NBA: Dallas Mavericks-Media Day Jerome Miron-USA TODAY Sports

The Dallas Mavericks brought in Quincy Acy, a Mesquite native, this summer to secure their depth at power forward. Throughout his career, Acy, a journeyman up to this point, has made a name for himself with high energy, physical play. That’s exactly what the team hopes to get out of him in the coming season. However, it’s uncertain just how much playing time Acy will see in Dallas.

Main Question: Where does Acy fit into the Mavs’ rotation?

Looking at the Mavs’ roster, it’s kind of easy to assume that Acy will be no higher than the 10th man. Dallas is loaded with guards and Acy’s role as a limited-minutes stretch four minimizes his on-court potential. That’s not to say that he couldn’t make an impact.

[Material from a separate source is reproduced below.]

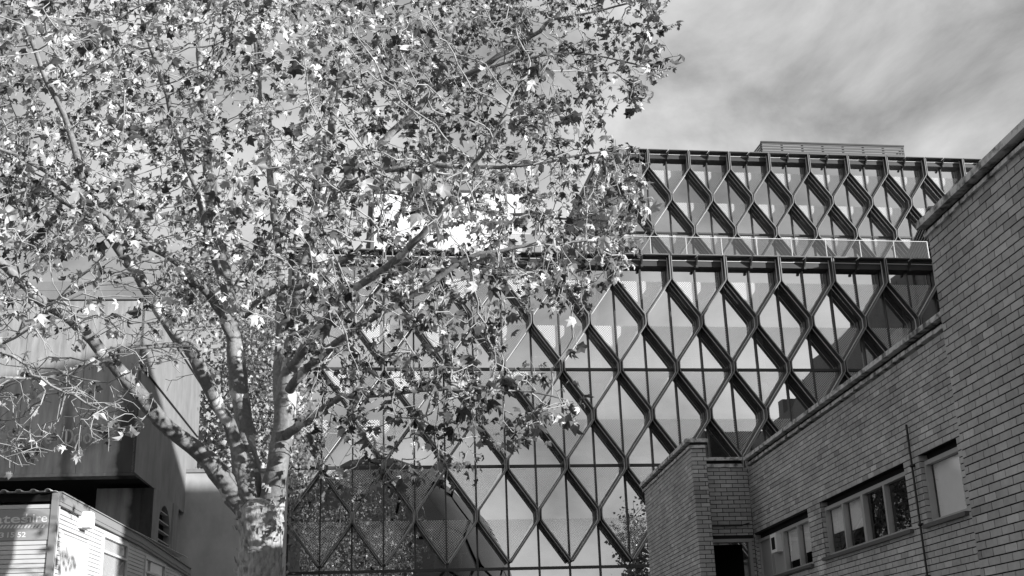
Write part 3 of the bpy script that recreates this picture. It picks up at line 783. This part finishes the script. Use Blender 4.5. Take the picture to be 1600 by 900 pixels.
# sign with its print
q=MB(); q.frame(OH,-fH,nH,UP,(xs,-.01,zS0),(2.6,.008,zS1)); sg=q.build('sign',M_SIGN,pc)
def text_mesh(txt, size, bold=0.):
    c=bpy.data.curves.new('print','FONT'); c.body=txt; c.size=size; c.offset=bold; c.resolution_u=4
    o=bpy.data.objects.new('print',c); COL.objects.link(o); dg=bpy.context.evaluated_depsgraph_get(); dg.update()
    me=bpy.data.meshes.new_from_object(o.evaluated_get(dg)); bpy.data.objects.remove(o); return me
def put_text(txt,size,px,py,target_w=None,bold=0.,dn=.012):
    me=text_mesh(txt,size,bold); me.materials.clear(); me.materials.append(M_WHITE)
    xs_=[v.co.x for v in me.vertices]; w=max(xs_)-min(xs_); sx=(target_w/w) if target_w else 1
    o=bpy.data.objects.new('lettering',me); COL.objects.link(o); o.parent=sg
    p=aty(px,py,20.); s=(p-hA)@fH; b_=OH+fH*s+nH*dn+UP*p[2]
    mm=Matrix.Identity(4)
    for r_ in range(3):
        mm[r_][0]=fH[r_]*sx; mm[r_][1]=UP[r_]; mm[r_][2]=nH[r_]; mm[r_][3]=b_[r_]
    for v in me.vertices: v.co.x-=min(xs_)
    o.matrix_basis=mm
pxm=20/F_PX*1.02
put_text('ates',.20,-12.5,817,49*pxm,.0035)
put_text('hire',.20,38.5,816,31*pxm,.0012)
put_text('3',.115,-3.5,839.5,6.5*pxm,.002); put_text('15',.115,9.5,839.2,10*pxm,.002); put_text('52',.115,25.5,839,12*pxm,.002)
q=MB()
for i in range(14):
    px=64-i*5.6; p=aty(px,825,20); s=(p-hA)@fH; z0=p[2]
    q.prism([OH+fH*s+nH*.0085+UP*z0,OH+fH*(s+.03)+nH*.0085+UP*z0,OH+fH*(s+.062)+nH*.0085+UP*(z0+.055),OH+fH*(s+.032)+nH*.0085+UP*(z0+.055)],nH*.003)
q.build('stripe_band',M_WHITE,sg)
# bulkhead light, door, windows
s,z=sh(127,812); q=MB()
q.frame(OH+dH*s+UP*(z-.16),dH,fH,UP,(-.16,0,0),(.16,.06,.3))
pts=[(-.15,.0),(.15,.0),(.15,.2),(.08,.27),(-.15,.27)]
q.prism([OH+dH*(s+a_)+UP*(z-.15+b_)+fH*.06 for a_,b_ in pts],fH*.13); q.build('bulkhead_light',M_WHITE,pc)
q=MB(); q.frame(OH,dH,fH,UP,(d0+.02,-.02,0),(d1-.02,.004,dz-.03)); dd=q.build('door',M_CLAD,pc)
q=MB(); q.frame(OH,dH,fH,UP,(d0,-.02,0),(d0+.04,.02,dz)); q.frame(OH,dH,fH,UP,(d1-.04,-.02,0),(d1,.02,dz)); q.frame(OH,dH,fH,UP,(d0+.04,-.02,dz-.04),(d1-.04,.02,dz)); q.build('door_frame',M_CLAD,dd)
for (a_,b_,z_) in ((v0,v1,vz),(u0,u1,uz)):
    q=MB(); q.frame(OH,dH,fH,UP,(a_,-.02,3.3),(a_+.05,.03,z_)); q.frame(OH,dH,fH,UP,(b_-.05,-.02,3.3),(b_,.03,z_)); q.frame(OH,dH,fH,UP,(a_+.05,-.02,z_-.05),(b_-.05,.03,z_)); q.frame(OH,dH,fH,UP,(a_+.05,-.02,z_-.32),(b_-.05,.025,z_-.28)); wv=q.build('window',M_CLAD,pc)
    q=MB(); q.frame(OH,dH,fH,UP,(a_+.05,-.015,3.3),(b_-.05,-.005,z_-.05)); q.build('pane',M_WGLASS,wv)
    q=MB(); q.frame(OH,dH,fH,UP,(a_+.05,-.06,3.3),(b_-.05,-.05,z_-.4)); q.build('blind',M_FRAME,wv)

# ------------------------------------------------------------------ leaves
def leaf_template(seed):
    r=np.random.default_rng(seed)
    # outline of a five lobed leaf, unit width about 1, stalk at the origin, tip towards +y ; every lobe folded along its vein
    tips=[(0,1.0),(.50,.72),(-.50,.72),(.46,.22),(-.46,.22)]
    c=np.array([0,.26,0.])
    order=[((0.06,.02),None),((.46,.18),(.30,.36)),((.56,.66),(.22,.62)),((0,1.0),(-.22,.62)),((-.56,.66),(-.30,.36)),((-.46,.18),(-.06,.02))]
    vs=[(0,.02,0)]; out=[]
    pts=[(.12,.04),(.50,.10),(.43,.33),(.40,.42),(.64,.66),(.36,.70),(.24,.70),(0,1.04),(-.24,.70),(-.36,.70),(-.64,.66),(-.40,.42),(-.43,.33),(-.50,.10),(-.12,.04)]
    curl=r.uniform(.1,1.25); tw=r.uniform(-.8,.8); fold=r.uniform(.05,.5)
    P=[np.array([0,.28,0.])]
    for i,(x,y) in enumerate(pts):
        x*=r.uniform(.86,1.14); y=.28+(y-.28)*r.uniform(.88,1.12)
        rad=math.hypot(x,y-.28)
        lobe = (i in (1,4,7,10,13))
        z=(-curl*rad**1.7 + (.0 if lobe else fold*rad)) + tw*x*(y-.28)
        P.append(np.array([x*(1-.25*curl*rad),y,z]))
    n=len(pts)
    F=[(0,i+1,i+2) for i in range(n-1)]+[(0,n,1)]
    # stalk as a thin sliver
    P+= [np.array([-.012,.1,-.0]),np.array([.012,.1,0]),np.array([.0,-.38,-.10])]
    F.append((n+1,n+3,n+2))
    V=np.array(P); V[:,1]+=.38; V[:,2]+=.1
    return V,np.array(F)
TPL=[leaf_template(s) for s in range(14)]
def rand_rot(n, droop=.6):
    # leaf frames: y axis (stalk to tip) mostly outward and hanging, normal random
    az=rng.uniform(0,2*np.pi,n); el=rng.normal(-droop,.55,n)
    y=np.stack([np.cos(az)*np.cos(el),np.sin(az)*np.cos(el),np.sin(el)],1)
    t=rng.normal(size=(n,3))*.75+np.array([0,0,1.0]); t-= y*(t*y).sum(1,keepdims=True); t/=np.linalg.norm(t,axis=1,keepdims=True)
    x=np.cross(y,t)
    return x,y,t
def fast_mesh(name, V, F, mat_, smooth=False):
    me=bpy.data.meshes.new(name); nv,nf=len(V),len(F); k=F.shape[1]
    me.vertices.add(nv); me.vertices.foreach_set('co',V.astype(np.float32).ravel())
    me.loops.add(nf*k); me.loops.foreach_set('vertex_index',F.astype(np.int32).ravel())
    me.polygons.add(nf); me.polygons.foreach_set('loop_start',np.arange(0,nf*k,k,dtype=np.int32))
    me.polygons.foreach_set('loop_total',np.full(nf,k,dtype=np.int32))
    if smooth: me.polygons.foreach_set('use_smooth',[True]*nf)
    me.materials.append(mat_); me.update(calc_edges=True); me.validate(); return me
def leaves_mesh(name, pos, size, x,y,t, mat_, tpl=None):
    Vs=[];Fs=[];o=0
    ti=rng.integers(0,len(TPL),len(pos)) if tpl is None else tpl
    for k,(V,F) in enumerate(TPL):
        ids=np.nonzero(ti==k)[0]
        if len(ids)==0: continue
        v=(x[ids,None,:]*V[None,:,0:1]+y[ids,None,:]*V[None,:,1:2]+t[ids,None,:]*V[None,:,2:3])*size[ids,None,None]+pos[ids,None,:]
        f=F[None]+ (np.arange(len(ids))*len(V))[:,None,None]+o
        Vs.append(v.reshape(-1,3)); Fs.append(f.reshape(-1,3)); o+=len(ids)*len(V)
    return fast_mesh(name,np.concatenate(Vs),np.concatenate(Fs),mat_)

# ------------------------------------------------------------------ the plane tree
TX,TY=-1.10,16.8
tree=thing('plane_tree','big plane tree with patchy bark and ragged autumn leaves in front of the glass building','tree',(TX,TY,0))
DEP=1.2
def at(px,py,Y): return aty(px,py,Y*DEP)
LIMBS=[ # (points as (px,py,depth,width px)), all traced at their own distance
 [(388,800,14,36),(366,775,14,32),(340,735,13.9,28),(300,695,13.7,27),(250,655,13.4,25),(205,600,13.1,24),(160,550,12.8,21),(110,500,12.5,18),(60,465,12.2,16),(0,410,11.9,14),(-80,350,11.6,11),(-170,300,11.4,7)],
 [(388,790,14.0,34),(378,735,14.0,27),(364,680,14.0,23),(342,637,13.9,21),(304,560,13.6,20),(251,489,13.2,18),(213,428,12.9,17),(175,375,12.6,15),(132,290,12.2,12),(108,200,11.9,10),(75,130,11.6,8),(40,40,11.3,7)],
 [(388,810,14.0,42),(389,745,14.05,34),(385,690,14.2,30),(378,640,14.3,27),(366,550,14.4,26),(357,470,14.5,23),(347,400,14.6,20),(330,307,14.7,17),(321,210,14.8,14),(313,100,14.9,12),(307,0,15,10),(303,-70,15,5)],
 [(368,540,14.4,16),(338,477,14.1,14),(304,436,13.7,13),(258,398,13.3,12),(194,360,12.9,10),(120,300,12.4,8),(40,250,12,6),(-40,215,11.7,4)],
 [(362,500,14.5,12),(345,432,14.2,13),(323,357,13.9,12),(311,307,13.7,10),(280,220,13.3,9),(255,130,13,8),(225,40,12.6,6),(212,-40,12.4,4)],
 [(422,815,14.0,44),(427,770,13.95,40),(434,735,13.9,36),(439,690,13.9,34),(446,640,13.9,31),(456,560,14.0,27),(464,480,14.0,22),(478,410,14.1,19),(498,330,14.1,17),(512,220,14.2,14),(528,150,14.2,12),(540,50,14.3,10),(546,-60,14.4,5)],
 [(440,640,14,22),(437,560,14.3,20),(440,480,14.5,17),(438,430,14.6,15),(430,340,14.8,12),(420,240,15,10),(405,130,15.2,8),(395,0,15.4,6),(392,-50,15.5,4)],
 [(455,575,13.8,18),(494,520,13.3,16),(551,455,12.8,15),(608,418,12.4,14),(642,384,12.1,13),(690,330,11.8,10),(730,270,11.5,8),(770,215,11.2,6),(800,150,11,4)],
 [(452,610,13.7,16),(487,569,13.3,14),(532,531,12.9,12),(581,497,12.6,12),(642,463,12.4,11),(683,437,12.2,10),(725,406,12.1,9),(780,392,12,7),(850,380,11.9,5),(930,375,11.8,4)],
 [(448,680,13.8,15),(505,639,12.9,12),(532,620,12.4,10),(590,618,11.9,7),(680,608,11.6,6),(760,610,11.4,4),(830,612,11.3,3),(885,625,11.2,2.4)],
 [(490,360,14.1,15),(530,295,14,14),(564,253,13.9,14),(613,208,13.7,13),(651,174,13.5,12),(681,140,13.4,11),(742,110,13.2,10),(813,68,12.9,9),(855,38,12.7,8),(893,0,12.5,7),(930,-60,12.3,4)],
 [(500,325,14.1,12),(557,283,13.8,11),(613,264,13.6,10),(670,257,13.4,9),(760,262,13.1,7),(840,255,12.9,5),(920,240,12.8,4),(985,232,12.7,3)],
 [(681,140,13.4,7),(740,112,13.1,6),(820,92,12.8,5),(880,82,12.6,4.5),(950,90,12.4,3.5),(1010,105,12.3,2.6),(1045,112,12.3,2)],
 [(866,30,12.6,5),(920,20,12.4,4),(980,5,12.3,3.5),(1030,-12,12.2,2.5)],
 [(379,500,14.5,10),(413,462,14.2,10),(440,451,13.9,9),(480,445,13.6,8),(540,405,13.3,6),(590,360,13,5)],
 [(213,428,12.9,9),(150,440,12.5,7),(90,470,12.1,6),(30,520,11.7,5),(-30,560,11.4,3)],
 [(290,540,13.5,9),(200,545,13.1,7),(130,568,12.7,6),(75,590,12.3,5),(0,590,11.9,4),(-60,600,11.6,3)],
 [(357,470,14.5,10),(400,400,15.1,9),(450,320,15.7,8),(500,200,16.2,7),(540,90,16.7,6),(590,-40,17.1,4)],
 [(175,375,12.6,8),(120,330,13.2,8),(60,285,13.7,7),(0,240,14.2,5),(-60,190,14.6,3)],
 [(530,295,14,9),(600,300,14.6,8),(680,310,15.2,6),(770,330,15.7,5),(860,340,16,4),(950,345,16.2,3)],
]
def resample(pts, step):
    P=[];Rr=[]
    w=[at(a,b,c) for a,b,c,_ in pts]; rr=[d*c*DEP/F_PX/2 for _,_,c,d in pts]
    n=len(w)
    for i in range(n-1):
        p0=w[max(i-1,0)];p1=w[i];p2=w[i+1];p3=w[min(i+2,n-1)]
        m=max(2,int(np.linalg.norm(p2-p1)/step))
        for k in range(m):
            t=k/m
            P.append(.5*((2*p1)+(-p0+p2)*t+(2*p0-5*p1+4*p2-p3)*t*t+(-p0+3*p1-3*p2+p3)*t**3)); Rr.append(rr[i]*(1-t)+rr[i+1]*t)
    P.append(w[-1]); Rr.append(rr[-1]); return P,Rr
nodes=[];nrad=[];nlimb=[];par=[]
for li,l in enumerate(LIMBS):
    P,Rr=resample(l,.16)
    # natural unevenness
    for i in range(1,len(P)-1): P[i]=P[i]+rng.normal(size=3)*min(.012,.25*Rr[i])
    q=MB(); ph=rng.uniform(0,6,3)
    q.tube(P,Rr,12 if Rr[0]>.06 else 8,wob=lambda i,k:1+.06*math.sin(i*.7+ph[0])+.05*math.sin(k*2.1+i*.33+ph[1]))
    q.build('branch',M_BARK,tree,True)
    for i,(p,r_) in enumerate(zip(P,Rr)): nodes.append(p);nrad.append(r_);nlimb.append(li);par.append(len(nodes)-2 if i else -1)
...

What might make or break Acy’s role on the team will be his ability to knock down shots along the perimeter. It may come as a surprise to some that Acy is actually a decent 3-point shooter. He’s connected at a clip of 33.3 percent for his career and shot 38.8 percent with the Sacramento Kings last season.

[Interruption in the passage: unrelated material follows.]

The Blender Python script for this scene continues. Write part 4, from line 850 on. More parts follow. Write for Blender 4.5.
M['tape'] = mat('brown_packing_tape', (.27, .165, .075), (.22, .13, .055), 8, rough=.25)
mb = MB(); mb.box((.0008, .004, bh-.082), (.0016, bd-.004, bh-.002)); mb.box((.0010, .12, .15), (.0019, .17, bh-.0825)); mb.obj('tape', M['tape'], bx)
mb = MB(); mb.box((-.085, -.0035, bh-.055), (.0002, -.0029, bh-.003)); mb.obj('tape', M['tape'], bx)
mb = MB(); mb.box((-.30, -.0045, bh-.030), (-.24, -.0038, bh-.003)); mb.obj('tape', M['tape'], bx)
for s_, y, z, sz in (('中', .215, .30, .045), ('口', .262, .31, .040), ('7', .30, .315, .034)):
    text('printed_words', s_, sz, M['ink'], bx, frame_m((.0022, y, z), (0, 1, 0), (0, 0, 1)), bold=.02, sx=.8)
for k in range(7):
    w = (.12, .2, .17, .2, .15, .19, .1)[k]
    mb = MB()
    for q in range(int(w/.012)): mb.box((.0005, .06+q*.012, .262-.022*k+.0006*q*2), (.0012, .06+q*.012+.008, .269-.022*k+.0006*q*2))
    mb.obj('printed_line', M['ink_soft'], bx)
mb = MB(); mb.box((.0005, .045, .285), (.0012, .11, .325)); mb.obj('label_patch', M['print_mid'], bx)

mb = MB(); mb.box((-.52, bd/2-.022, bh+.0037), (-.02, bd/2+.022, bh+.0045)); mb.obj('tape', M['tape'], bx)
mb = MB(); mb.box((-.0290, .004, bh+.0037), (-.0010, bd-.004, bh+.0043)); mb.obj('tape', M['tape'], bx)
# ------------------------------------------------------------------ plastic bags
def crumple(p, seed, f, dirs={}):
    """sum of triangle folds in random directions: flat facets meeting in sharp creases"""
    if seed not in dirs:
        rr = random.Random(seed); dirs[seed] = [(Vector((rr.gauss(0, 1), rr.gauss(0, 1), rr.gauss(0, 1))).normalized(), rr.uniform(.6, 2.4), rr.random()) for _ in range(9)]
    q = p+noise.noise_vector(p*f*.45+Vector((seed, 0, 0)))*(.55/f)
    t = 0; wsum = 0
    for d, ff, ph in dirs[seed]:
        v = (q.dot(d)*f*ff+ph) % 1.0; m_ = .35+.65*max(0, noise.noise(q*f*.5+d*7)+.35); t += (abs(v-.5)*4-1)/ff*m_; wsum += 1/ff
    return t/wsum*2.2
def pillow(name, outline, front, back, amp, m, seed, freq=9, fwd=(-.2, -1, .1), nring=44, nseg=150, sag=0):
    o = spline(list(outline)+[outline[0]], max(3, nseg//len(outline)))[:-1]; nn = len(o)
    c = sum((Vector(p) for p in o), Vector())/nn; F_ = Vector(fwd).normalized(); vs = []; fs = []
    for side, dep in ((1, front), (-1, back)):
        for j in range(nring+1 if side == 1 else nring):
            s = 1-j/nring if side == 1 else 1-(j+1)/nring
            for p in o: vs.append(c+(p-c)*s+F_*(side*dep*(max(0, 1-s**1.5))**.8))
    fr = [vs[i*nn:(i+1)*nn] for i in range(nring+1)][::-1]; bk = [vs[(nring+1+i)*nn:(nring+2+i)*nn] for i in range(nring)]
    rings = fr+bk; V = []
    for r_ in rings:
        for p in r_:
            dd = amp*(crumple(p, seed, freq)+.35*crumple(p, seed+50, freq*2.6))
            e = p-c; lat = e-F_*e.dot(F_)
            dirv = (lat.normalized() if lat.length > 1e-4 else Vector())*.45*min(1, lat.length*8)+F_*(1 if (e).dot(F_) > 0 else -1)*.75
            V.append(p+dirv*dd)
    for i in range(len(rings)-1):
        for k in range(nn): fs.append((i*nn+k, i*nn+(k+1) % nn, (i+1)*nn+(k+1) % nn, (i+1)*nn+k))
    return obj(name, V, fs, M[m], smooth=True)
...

While his percentages are good, his shot sample size is small. Last season he only attempted 49 threes. That breaks down to 2.7 attempts per 100 possessions. If Acy sees minutes playing with either Dirk Nowitzki and Andrew Bogut on the floor, their gravity should open up more outside attempts for everyone. He’ll just need to knock them down.

However, even if he is knocking down shots, he still might not crack the permanent rotation. After the starting five, you have to imagine that J.J. Barea, Devin Harris, Justin Anderson, Dwight Powell, and Seth Curry will all be in front of him. That leaves him with limited opportunities.

Best case scenario

I think the best scenario for Acy will be something similar to his production while he was with the New York Knicks two seasons ago and the Kings last season. While on the Knicks, he averaged 5.9 points per game, 4.4 rebounds, and one assist in about 19 minutes. He played five fewer minutes with the Kings but significantly shot the ball better with an effective field goal percentage of 60.

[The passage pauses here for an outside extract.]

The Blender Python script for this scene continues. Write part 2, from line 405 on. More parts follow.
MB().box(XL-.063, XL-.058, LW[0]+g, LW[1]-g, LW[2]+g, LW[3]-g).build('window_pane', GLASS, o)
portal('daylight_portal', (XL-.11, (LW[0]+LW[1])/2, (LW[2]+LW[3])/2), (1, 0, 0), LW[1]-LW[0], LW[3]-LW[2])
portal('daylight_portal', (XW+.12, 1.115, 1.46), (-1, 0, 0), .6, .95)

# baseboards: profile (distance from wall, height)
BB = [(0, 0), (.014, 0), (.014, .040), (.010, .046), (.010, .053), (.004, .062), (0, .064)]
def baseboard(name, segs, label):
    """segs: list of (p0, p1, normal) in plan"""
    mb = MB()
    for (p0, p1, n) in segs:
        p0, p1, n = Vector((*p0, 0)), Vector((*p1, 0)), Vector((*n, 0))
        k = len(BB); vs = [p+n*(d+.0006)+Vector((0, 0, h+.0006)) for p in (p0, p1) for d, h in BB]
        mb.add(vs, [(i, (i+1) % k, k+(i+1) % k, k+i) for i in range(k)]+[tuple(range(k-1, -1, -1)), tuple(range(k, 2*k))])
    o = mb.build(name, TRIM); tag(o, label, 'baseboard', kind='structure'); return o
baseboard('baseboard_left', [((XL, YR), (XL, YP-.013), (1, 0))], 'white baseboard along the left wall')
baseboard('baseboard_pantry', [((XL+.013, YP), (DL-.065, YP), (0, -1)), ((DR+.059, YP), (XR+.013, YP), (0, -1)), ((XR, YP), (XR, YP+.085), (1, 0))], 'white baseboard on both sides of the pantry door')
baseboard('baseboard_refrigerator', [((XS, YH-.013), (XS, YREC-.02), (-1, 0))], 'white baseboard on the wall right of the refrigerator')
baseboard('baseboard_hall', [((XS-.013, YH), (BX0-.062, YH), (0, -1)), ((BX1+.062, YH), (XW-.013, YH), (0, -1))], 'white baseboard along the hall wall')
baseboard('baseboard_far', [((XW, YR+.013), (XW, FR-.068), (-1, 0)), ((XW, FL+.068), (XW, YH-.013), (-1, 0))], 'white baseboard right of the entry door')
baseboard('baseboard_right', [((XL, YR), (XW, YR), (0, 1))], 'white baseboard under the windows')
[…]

Another thing that Acy has going for him is his ability to defend multiple positions. He can guard both forward spots and could probably play center in a small ball lineup if called upon. It’s this versatility that could be the x-factor in whether Acy sees minutes if his shot isn’t as productive as it once was.

If he can replicate his production from the past two years, then he’ll certainly play a major role on the team. He won’t play every game but if he appears in 60 to 70 games and averages about 15 minutes then he’ll have had a successful season.

Worst case scenario

The worst case is that Acy finds himself on the outside looking in. I already mentioned the number of players who are likely in front of him on the bench. Because of them, there might not be enough minutes to go around for Acy this season. If that’s the case, then it’s not inconceivable that he plays for less than 10 minutes per game, which would severely hamper his output, rendering him little more than a body.

Acy is good enough to help the Mavericks compete and win now. He just needs to find his place in the rotation.